Il dipinto, oltre a essere una dimostrazione religiosa a uso dei benedettini del monastero più antico della città, è una sorta di manifesto dell’agiatezza veneziana nella seconda metà del Cinquecento. Questa festosa rappresentazione è al contempo un tripudio di architettura e di opulenza vestiaria, di cibo e di vino. A tal punto che il padrone di casa è raffigurato come un moderno sommelier che assaggia in un bel bicchiere soffiato di vetro muranese un vino rosso del quale ammira la tonalità di colore. Tutta la scena appare – all’opposto di ciò che avviene nella pittura del veneziano oriundo contemporaneo Tintoretto – all’aria aperta, come se ci si trovasse in una delle ville di terraferma, come se si stesse dalle parti natali del pittore. E ancora, tutta questa scena si svolge entro un’architettura totalmente palladiana. E in primo piano, sotto la figura di Gesù, suona un’orchestrina, e davanti ancora a tutti nobilmente preludono alla scena due cani. “Cani e nobili veneziani non aprono le porte con le mani” è il detto degli abitanti della laguna: c’è sempre un servo pronto a farlo per conto loro. Ed è sempre ancora un bel cagnone il personaggio in prima fila del Convito in casa di Levi, dipinto dieci anni dopo, dove ancora una volta Gesù è al centro, oltre il cane e prima di una esposizione di architetture. Ricompaiono centrali altri due cani, questa volta intenti a giocare con un gatto, nella Cena in casa di Simone, anche questa volta in una composizione che si articola a cannocchiale attorno all’architettura. E appariranno un secolo dopo un poco più randagi tollerati nei dipinti di Canaletto.

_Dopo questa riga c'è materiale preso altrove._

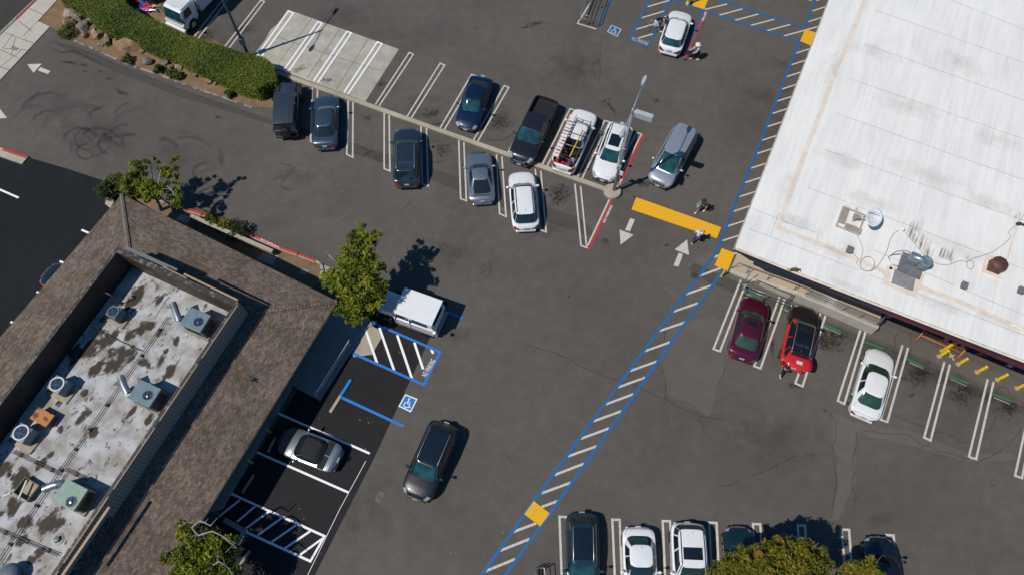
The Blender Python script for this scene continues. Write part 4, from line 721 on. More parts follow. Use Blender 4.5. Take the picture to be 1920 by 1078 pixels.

Il Veronese è un esaltatore dei sensi, anzi addirittura della sensualità. Non gli è estranea l’esperienza di Tiziano, l’altro foresto che, assieme al campagnolo Giorgione, aveva portato i lagunari all’aria aperta e aveva fatto scoprire loro il fascino discreto delle Veneri. In Veronese le arti tutte si sommano in un sunto di teatralità e, assieme alle arti, i sensi, dalla musica, alla percezione visiva degli spazi fino all’attenzione tutta agricola per il contenuto dei piatti e dei bicchieri.